IL PROCESSO D'APPELLO
Firenze, confermate le condanne ai cinque poliziotti per il rimpatrio di Alma Shalabayeva
Si tratta dei dirigenti Renato Cortese e Maurizio Improta, e dei funzionari Luca Armeni, Francesco Stampacchia e Vincenzo Tramma
La Corte d’appello di Firenze ha confermato le condanne dei cinque funzionari di polizia imputati nel processo di appello bis sul rimpatrio di Alma Shalabayeva, moglie del dissidente kazako Mukhtar Ablyazov, espulsa nel 2013 insieme alla figlia Alua, allora di 6 anni.
La decisione ribadisce, con parziale riforma, il verdetto di primo grado del Tribunale di Perugia: l’interdizione dai pubblici uffici è stata ridotta dalla perpetuità a cinque anni. L’imputazione è di sequestro di persona, in relazione alle irregolarità nelle procedure di espulsione.
Il procuratore generale Luigi Bocciolini aveva chiesto l’assoluzione; la parte civile aveva sollecitato la condanna e il risarcimento.
Restano invariate le pene: cinque anni di reclusione per gli ex dirigenti della squadra mobile e dell’ufficio immigrazione, Renato Cortese e Maurizio Improta, e per i funzionari della mobile Luca Armeni e Francesco Stampacchia; quattro anni per il funzionario dell’ufficio immigrazione Vincenzo Tramma.
Gli imputati sono stati inoltre condannati al pagamento delle spese processuali e dei risarcimenti. Le motivazioni saranno depositate entro 90 giorni.
I fatti risalgono alla fine di maggio 2013. “Decisione molto difficile da prendere contro altri funzionari, ma decisione giusta. Vorrei dire a tutti che è stata presa una decisione incredibile, è difficile stare contro altri funzionari dello Stato italiano” e che “la giustizia stesse con me”, ha dichiarato Alma Shalabayeva dopo la lettura del dispositivo. “Grazie a tutte le persone che hanno avuto fiducia in me, grazie a voi ho avuto questa decisione giusta oggi, grazie”.
Un portavoce della famiglia, Marc Comina, ha rimarcato: “Siamo rimasti choccati dalla leggerezza con la quale è considerata la dittatura che c’è in Kazakistan, fino a oggi questi poliziotti hanno fatto finto di ignorare le menzogne del Kazakistan”, aggiungendo che “l’ignoranza” sulla situazione politica nel Paese “è un’aggravante in questo caso” poiché si tratta di “non voler capire di aver servito gli interessi di una dittatura” e “le sue menzogne”.

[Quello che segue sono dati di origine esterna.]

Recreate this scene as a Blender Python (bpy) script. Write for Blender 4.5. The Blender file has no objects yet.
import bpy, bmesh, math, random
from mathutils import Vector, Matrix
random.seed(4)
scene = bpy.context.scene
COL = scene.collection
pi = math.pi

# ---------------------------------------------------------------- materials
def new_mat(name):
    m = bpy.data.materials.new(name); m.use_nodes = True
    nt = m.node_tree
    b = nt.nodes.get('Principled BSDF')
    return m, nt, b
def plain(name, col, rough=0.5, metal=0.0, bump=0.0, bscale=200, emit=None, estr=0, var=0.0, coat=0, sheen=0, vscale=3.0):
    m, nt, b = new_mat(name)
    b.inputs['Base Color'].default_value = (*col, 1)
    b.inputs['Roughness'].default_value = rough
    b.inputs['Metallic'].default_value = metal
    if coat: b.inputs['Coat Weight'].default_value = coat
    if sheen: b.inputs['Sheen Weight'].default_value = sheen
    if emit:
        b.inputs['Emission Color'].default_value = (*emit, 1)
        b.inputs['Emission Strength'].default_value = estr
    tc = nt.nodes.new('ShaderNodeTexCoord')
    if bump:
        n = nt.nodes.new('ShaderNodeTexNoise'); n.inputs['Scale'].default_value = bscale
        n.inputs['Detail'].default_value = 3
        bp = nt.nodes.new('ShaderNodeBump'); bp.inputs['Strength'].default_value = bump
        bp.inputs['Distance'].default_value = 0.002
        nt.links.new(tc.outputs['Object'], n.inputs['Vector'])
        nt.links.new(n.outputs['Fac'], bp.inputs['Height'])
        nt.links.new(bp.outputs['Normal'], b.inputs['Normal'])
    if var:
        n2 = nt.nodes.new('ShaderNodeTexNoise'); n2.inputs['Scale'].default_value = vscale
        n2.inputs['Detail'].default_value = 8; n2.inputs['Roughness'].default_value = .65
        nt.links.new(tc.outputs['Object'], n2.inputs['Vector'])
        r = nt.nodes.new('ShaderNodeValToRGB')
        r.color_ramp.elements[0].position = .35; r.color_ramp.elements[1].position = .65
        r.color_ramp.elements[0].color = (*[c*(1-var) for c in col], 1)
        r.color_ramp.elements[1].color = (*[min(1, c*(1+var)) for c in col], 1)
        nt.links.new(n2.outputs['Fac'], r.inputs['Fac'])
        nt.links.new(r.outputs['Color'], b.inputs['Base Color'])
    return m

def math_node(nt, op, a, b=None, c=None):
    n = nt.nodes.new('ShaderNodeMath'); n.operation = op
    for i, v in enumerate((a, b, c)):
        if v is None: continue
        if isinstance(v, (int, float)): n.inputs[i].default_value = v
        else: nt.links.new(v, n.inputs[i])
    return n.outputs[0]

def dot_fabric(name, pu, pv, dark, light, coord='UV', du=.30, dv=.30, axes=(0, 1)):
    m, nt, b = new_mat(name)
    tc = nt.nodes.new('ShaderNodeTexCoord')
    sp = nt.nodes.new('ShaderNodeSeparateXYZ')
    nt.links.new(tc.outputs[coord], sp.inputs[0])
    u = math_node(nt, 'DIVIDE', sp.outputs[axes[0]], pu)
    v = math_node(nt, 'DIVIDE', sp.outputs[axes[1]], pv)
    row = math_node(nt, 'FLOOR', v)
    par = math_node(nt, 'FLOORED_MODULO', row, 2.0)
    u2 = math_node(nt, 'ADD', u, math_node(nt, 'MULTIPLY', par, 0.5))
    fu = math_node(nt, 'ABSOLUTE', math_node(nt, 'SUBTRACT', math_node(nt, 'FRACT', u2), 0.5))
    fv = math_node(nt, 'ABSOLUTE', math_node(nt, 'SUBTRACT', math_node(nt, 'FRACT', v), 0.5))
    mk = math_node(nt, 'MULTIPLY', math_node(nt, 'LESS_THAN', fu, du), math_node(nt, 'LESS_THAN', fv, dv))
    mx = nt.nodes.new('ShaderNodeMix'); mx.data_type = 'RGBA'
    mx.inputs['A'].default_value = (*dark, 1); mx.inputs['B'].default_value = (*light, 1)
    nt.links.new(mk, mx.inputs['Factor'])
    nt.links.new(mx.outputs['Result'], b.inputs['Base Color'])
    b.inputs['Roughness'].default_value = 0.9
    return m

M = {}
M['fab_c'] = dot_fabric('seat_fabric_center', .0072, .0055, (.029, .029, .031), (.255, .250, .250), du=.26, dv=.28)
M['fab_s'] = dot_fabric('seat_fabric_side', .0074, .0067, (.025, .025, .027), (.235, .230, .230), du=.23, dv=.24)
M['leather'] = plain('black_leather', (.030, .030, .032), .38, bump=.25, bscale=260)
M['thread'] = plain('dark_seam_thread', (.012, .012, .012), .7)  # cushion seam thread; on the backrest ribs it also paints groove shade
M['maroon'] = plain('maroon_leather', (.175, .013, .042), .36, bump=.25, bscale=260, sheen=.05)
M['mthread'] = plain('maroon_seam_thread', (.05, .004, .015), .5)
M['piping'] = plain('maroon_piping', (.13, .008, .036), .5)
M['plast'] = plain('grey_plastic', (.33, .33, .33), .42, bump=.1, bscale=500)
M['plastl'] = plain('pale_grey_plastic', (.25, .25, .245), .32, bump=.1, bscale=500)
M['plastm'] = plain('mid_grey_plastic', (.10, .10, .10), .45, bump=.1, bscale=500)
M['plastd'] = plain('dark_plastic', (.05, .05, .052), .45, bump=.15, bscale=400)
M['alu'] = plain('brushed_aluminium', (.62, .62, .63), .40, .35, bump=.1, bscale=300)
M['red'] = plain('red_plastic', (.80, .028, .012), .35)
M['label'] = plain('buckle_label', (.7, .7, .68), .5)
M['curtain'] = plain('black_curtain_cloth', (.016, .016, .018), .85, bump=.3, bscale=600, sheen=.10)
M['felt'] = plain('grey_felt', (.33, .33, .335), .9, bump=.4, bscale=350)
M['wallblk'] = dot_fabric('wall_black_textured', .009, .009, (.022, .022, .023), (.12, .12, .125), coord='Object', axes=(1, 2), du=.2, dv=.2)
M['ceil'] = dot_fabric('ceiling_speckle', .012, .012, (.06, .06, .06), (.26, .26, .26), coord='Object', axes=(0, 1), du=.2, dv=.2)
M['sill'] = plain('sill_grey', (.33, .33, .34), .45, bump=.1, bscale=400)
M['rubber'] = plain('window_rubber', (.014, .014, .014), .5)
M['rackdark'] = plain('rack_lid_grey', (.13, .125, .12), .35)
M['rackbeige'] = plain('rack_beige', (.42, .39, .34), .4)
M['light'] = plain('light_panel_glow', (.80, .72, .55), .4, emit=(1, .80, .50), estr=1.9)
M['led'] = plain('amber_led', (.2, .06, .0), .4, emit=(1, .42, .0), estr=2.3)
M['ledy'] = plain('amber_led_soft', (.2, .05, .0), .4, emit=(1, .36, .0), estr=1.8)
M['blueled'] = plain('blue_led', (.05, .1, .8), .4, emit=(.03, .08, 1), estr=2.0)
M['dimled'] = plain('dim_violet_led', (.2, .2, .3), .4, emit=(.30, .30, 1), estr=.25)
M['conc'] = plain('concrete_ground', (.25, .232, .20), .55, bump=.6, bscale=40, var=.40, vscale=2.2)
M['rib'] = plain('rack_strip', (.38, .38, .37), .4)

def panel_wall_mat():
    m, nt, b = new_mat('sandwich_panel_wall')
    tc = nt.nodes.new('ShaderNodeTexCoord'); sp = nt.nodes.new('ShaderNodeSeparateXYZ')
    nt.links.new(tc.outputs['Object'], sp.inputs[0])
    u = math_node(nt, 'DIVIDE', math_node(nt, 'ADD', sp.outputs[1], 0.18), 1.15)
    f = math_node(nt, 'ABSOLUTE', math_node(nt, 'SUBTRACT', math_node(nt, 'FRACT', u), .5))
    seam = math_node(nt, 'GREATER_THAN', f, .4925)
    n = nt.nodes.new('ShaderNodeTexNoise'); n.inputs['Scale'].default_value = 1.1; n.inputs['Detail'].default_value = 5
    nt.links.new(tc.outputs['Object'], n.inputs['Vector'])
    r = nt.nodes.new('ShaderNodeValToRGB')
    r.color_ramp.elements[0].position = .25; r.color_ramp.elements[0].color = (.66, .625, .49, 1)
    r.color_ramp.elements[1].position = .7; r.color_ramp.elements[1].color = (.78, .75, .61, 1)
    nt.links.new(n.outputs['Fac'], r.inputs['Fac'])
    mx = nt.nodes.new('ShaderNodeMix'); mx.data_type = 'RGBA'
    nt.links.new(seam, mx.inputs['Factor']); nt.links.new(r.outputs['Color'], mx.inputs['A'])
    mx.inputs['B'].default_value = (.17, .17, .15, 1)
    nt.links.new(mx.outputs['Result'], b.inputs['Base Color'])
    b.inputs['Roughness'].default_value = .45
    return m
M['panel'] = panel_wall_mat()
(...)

Difesa pronta al ricorso. “È una sentenza particolarmente sorprendente se si considera che anche la Procura Generale aveva chiesto l’assoluzione per Renato Cortese e gli altri imputati. Non ci arrendiamo. Faremo ricorso per Cassazione”, hanno dichiarato il professor Franco Coppi e l’avvocata Ester Molinaro, legali di Cortese. Sulla stessa linea l’avvocato Bruno Andò, difensore di Maurizio Improta: “Siamo scossi dall’esito del giudizio. Leggeremo le motivazioni e senz’altro impugneremo la sentenza in Cassazione perché siamo intimamente convinti della piena innocenza degli imputati”.